### Data
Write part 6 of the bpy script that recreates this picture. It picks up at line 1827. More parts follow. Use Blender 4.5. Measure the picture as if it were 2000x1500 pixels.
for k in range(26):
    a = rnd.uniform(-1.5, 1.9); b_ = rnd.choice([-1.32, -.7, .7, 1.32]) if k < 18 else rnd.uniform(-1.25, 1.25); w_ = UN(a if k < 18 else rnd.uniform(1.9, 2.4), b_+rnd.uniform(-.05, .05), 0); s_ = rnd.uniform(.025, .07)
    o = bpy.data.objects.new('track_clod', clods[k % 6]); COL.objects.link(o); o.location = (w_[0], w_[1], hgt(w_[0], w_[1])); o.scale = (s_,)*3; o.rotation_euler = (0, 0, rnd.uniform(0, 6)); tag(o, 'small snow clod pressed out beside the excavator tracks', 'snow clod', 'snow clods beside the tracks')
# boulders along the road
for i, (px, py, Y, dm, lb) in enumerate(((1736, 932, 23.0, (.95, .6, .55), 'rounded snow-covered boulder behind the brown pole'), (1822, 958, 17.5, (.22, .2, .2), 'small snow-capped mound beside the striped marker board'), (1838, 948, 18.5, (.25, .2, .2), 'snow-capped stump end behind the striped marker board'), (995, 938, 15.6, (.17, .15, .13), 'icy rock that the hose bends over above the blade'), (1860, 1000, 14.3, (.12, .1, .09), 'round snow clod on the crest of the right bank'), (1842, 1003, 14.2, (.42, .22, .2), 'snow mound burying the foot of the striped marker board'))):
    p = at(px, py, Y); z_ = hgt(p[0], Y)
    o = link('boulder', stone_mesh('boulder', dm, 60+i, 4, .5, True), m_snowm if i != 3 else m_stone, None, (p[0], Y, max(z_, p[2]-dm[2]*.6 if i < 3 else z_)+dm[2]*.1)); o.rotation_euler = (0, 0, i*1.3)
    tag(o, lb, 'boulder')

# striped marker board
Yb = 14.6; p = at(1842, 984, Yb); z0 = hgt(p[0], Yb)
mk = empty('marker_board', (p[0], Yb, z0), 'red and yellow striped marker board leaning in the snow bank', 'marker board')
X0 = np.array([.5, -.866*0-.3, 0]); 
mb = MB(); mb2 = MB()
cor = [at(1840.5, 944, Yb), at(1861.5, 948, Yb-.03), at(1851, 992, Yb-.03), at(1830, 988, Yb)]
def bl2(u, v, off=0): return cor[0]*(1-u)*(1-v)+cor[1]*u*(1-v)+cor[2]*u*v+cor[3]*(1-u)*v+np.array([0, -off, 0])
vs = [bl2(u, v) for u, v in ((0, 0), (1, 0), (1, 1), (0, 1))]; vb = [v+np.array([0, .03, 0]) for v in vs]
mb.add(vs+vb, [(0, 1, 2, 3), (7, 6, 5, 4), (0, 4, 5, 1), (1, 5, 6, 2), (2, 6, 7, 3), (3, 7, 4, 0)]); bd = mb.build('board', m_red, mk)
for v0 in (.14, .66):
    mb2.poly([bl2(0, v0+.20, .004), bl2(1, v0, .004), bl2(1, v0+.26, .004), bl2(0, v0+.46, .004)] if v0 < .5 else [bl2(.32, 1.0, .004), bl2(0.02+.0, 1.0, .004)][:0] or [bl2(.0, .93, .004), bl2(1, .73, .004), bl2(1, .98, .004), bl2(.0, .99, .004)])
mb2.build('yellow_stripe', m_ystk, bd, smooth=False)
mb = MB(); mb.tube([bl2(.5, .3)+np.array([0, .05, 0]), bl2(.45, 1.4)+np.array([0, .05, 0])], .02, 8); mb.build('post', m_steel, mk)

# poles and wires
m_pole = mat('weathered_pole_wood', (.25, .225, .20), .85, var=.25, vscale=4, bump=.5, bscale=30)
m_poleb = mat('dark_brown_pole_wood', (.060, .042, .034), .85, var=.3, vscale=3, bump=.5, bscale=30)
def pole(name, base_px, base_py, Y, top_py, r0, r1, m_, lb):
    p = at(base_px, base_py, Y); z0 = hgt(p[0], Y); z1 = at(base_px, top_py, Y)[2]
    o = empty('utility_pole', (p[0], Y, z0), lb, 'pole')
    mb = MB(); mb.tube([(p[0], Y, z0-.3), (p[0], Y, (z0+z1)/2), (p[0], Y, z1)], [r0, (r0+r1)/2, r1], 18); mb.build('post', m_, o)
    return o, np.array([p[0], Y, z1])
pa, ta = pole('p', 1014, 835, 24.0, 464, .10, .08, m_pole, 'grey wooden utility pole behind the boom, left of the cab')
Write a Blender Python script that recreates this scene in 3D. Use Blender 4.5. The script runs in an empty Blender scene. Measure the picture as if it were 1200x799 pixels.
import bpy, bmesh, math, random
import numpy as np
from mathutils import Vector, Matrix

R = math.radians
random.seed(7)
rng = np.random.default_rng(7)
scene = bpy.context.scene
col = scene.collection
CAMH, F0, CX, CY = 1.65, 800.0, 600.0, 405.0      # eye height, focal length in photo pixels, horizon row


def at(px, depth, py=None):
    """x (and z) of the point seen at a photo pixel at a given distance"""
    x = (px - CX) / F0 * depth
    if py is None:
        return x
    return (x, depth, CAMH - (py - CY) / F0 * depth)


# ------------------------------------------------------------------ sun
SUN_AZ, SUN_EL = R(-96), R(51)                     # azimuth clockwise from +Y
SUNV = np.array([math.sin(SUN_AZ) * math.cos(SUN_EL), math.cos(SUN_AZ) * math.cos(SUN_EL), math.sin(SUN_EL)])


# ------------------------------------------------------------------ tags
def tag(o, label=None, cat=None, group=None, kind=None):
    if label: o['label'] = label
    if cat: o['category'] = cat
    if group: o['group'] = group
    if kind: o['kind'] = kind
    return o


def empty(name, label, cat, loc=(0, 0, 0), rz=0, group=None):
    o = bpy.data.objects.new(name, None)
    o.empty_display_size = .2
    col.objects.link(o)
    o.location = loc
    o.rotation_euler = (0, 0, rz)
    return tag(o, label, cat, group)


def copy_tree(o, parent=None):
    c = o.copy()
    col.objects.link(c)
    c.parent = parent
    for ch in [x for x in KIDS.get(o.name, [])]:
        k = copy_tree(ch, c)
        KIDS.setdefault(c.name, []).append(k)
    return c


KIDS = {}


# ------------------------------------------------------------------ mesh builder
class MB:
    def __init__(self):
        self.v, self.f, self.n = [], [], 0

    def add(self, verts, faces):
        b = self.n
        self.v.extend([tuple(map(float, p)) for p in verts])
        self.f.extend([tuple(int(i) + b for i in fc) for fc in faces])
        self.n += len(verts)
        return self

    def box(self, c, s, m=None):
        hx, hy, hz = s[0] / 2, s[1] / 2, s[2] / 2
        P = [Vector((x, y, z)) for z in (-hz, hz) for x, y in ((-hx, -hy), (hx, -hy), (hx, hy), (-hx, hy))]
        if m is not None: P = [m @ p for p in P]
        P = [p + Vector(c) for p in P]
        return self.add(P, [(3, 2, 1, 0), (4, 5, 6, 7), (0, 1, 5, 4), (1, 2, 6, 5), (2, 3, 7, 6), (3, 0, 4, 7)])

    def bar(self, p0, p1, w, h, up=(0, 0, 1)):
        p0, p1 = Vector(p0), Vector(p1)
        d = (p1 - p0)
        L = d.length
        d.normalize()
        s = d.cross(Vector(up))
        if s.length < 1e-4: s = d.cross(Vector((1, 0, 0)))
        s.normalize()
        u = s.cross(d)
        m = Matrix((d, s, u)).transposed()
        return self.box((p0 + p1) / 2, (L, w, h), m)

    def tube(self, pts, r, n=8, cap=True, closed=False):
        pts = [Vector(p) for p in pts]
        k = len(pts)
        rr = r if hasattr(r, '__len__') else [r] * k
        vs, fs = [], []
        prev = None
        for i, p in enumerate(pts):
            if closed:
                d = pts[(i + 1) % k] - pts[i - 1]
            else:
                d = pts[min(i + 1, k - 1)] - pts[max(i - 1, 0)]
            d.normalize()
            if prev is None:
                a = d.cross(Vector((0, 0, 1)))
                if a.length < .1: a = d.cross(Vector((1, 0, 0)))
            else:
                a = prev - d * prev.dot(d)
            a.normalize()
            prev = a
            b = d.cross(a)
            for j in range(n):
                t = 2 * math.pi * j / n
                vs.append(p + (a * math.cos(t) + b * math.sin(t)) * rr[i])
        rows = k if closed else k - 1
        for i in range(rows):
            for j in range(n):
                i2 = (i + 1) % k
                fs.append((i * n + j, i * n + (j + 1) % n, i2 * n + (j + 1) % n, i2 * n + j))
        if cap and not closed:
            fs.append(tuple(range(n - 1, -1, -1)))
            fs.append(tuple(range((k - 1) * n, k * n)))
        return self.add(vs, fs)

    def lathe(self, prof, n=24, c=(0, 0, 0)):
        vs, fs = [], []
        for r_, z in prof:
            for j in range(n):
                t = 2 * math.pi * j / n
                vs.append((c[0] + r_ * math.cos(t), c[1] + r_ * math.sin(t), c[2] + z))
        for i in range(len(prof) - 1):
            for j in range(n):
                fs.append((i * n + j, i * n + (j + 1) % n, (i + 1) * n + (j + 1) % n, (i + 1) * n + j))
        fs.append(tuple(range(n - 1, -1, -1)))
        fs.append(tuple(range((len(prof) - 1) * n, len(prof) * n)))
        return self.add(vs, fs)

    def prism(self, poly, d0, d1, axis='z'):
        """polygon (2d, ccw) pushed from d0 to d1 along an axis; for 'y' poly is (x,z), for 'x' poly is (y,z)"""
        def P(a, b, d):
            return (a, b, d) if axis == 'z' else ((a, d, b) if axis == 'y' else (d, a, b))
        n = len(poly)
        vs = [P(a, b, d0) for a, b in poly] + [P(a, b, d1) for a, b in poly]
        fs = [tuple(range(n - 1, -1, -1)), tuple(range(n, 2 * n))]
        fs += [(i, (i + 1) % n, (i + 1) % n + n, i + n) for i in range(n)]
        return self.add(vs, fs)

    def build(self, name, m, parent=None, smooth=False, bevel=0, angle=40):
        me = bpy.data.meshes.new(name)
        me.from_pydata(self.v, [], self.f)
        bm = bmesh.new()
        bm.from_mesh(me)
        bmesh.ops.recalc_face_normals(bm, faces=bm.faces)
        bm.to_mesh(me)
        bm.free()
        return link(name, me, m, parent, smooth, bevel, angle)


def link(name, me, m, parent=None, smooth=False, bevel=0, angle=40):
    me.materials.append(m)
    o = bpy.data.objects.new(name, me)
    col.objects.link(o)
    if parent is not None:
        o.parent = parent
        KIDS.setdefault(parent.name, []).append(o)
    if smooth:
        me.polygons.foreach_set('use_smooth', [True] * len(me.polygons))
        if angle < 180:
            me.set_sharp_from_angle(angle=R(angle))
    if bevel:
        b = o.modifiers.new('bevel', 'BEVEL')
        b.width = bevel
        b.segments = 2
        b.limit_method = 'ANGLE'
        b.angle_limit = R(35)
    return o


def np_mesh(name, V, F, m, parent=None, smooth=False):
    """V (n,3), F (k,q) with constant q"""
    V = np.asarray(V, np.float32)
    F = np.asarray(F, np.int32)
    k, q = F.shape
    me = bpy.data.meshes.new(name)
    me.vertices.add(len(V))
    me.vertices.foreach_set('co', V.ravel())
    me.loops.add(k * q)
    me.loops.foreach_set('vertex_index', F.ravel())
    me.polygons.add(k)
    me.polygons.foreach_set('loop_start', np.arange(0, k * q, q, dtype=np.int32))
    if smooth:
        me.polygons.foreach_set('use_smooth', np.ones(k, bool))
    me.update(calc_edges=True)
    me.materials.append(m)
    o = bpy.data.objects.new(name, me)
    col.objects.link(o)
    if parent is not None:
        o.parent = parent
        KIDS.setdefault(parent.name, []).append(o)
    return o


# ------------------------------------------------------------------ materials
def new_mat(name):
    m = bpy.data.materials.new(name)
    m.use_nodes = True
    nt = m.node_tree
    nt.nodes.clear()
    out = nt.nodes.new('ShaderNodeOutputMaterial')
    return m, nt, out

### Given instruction
Repeat word for word the lines from the line containing "Write a Blender" to the line containing "SUNV = np.array([math.sin(SUN_AZ)", both lines included; nothing else should appear.

### Exercise answer
Write a Blender Python script that recreates this scene in 3D. Use Blender 4.5. The script runs in an empty Blender scene. Measure the picture as if it were 1200x799 pixels.
import bpy, bmesh, math, random
import numpy as np
from mathutils import Vector, Matrix

R = math.radians
random.seed(7)
rng = np.random.default_rng(7)
scene = bpy.context.scene
col = scene.collection
CAMH, F0, CX, CY = 1.65, 800.0, 600.0, 405.0      # eye height, focal length in photo pixels, horizon row


def at(px, depth, py=None):
    """x (and z) of the point seen at a photo pixel at a given distance"""
    x = (px - CX) / F0 * depth
    if py is None:
        return x
    return (x, depth, CAMH - (py - CY) / F0 * depth)


# ------------------------------------------------------------------ sun
SUN_AZ, SUN_EL = R(-96), R(51)                     # azimuth clockwise from +Y
SUNV = np.array([math.sin(SUN_AZ) * math.cos(SUN_EL), math.cos(SUN_AZ) * math.cos(SUN_EL), math.sin(SUN_EL)])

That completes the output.